How the lawyers ruined it was by telling Bale that under no circumstances should he attempt to contact Cheney.

“I said, ‘Wait, every real person I’ve ever played I’ve met,'” Bale explains. “And they said, ‘Yes, but [with those other people] you’ve acquired their life rights.’ I would like to be able to sit and look Cheney in the eye and say why I feel like it’s justified to tell his story. And I hope I will do it one day.”

Ultimately, McKay would like answers, too. Like why did Cheney choose a legislative path that began unraveling decades of what McKay sees as progress, mostly bipartisan, on domestic and foreign policy. The director notes his own upbringing by a waitress mother outside of Philadelphia in the ’70s and his public school education.

“In the end, he makes me sad. He almost makes me tear up,” McKay says, actually wiping back a tear from behind his glasses. “I see a guy who gave it all away. And his story is kind of America’s story. I feel the same way about our country now. Cheney had it. America had it. Like we were rolling into the ’70s, and poverty was at an all-time low. Income inequality was like at an all-time low. I went to Temple University, a city school. I owed $3,800 in student debt when I left. The country was working, and unions were strong. You just feel we gave it away.”
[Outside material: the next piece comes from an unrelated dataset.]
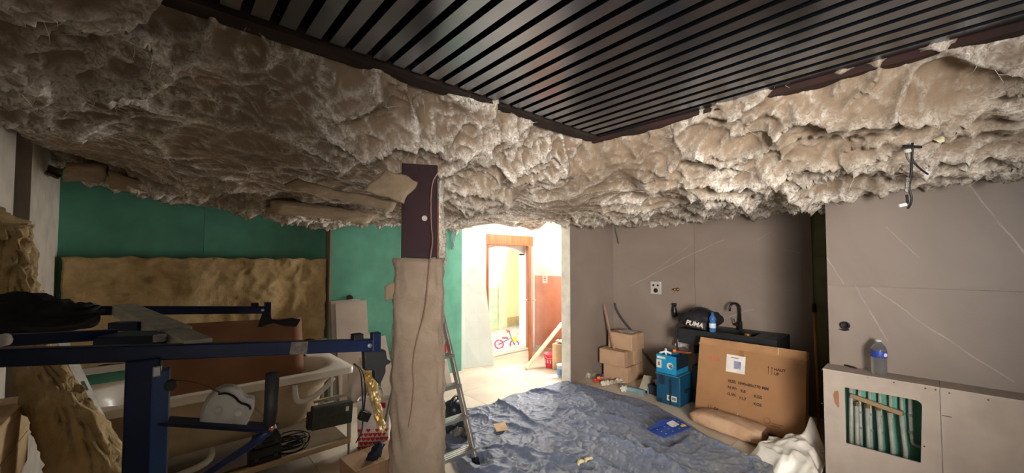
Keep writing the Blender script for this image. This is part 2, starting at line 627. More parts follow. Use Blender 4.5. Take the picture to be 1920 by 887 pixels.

McKay already is talking about finishing his American destruction trilogy that started with a soulless Wall Street in Big Short with a film about the dark overlords of industry, Republican moneymen the Koch brothers. It’s a bit of a downer note to leave on, so a few days later, I check in to see how McKay’s election night really went.

“We sighed in relief and then ate Indian food,” he says. “No champagne. Still miles to go.”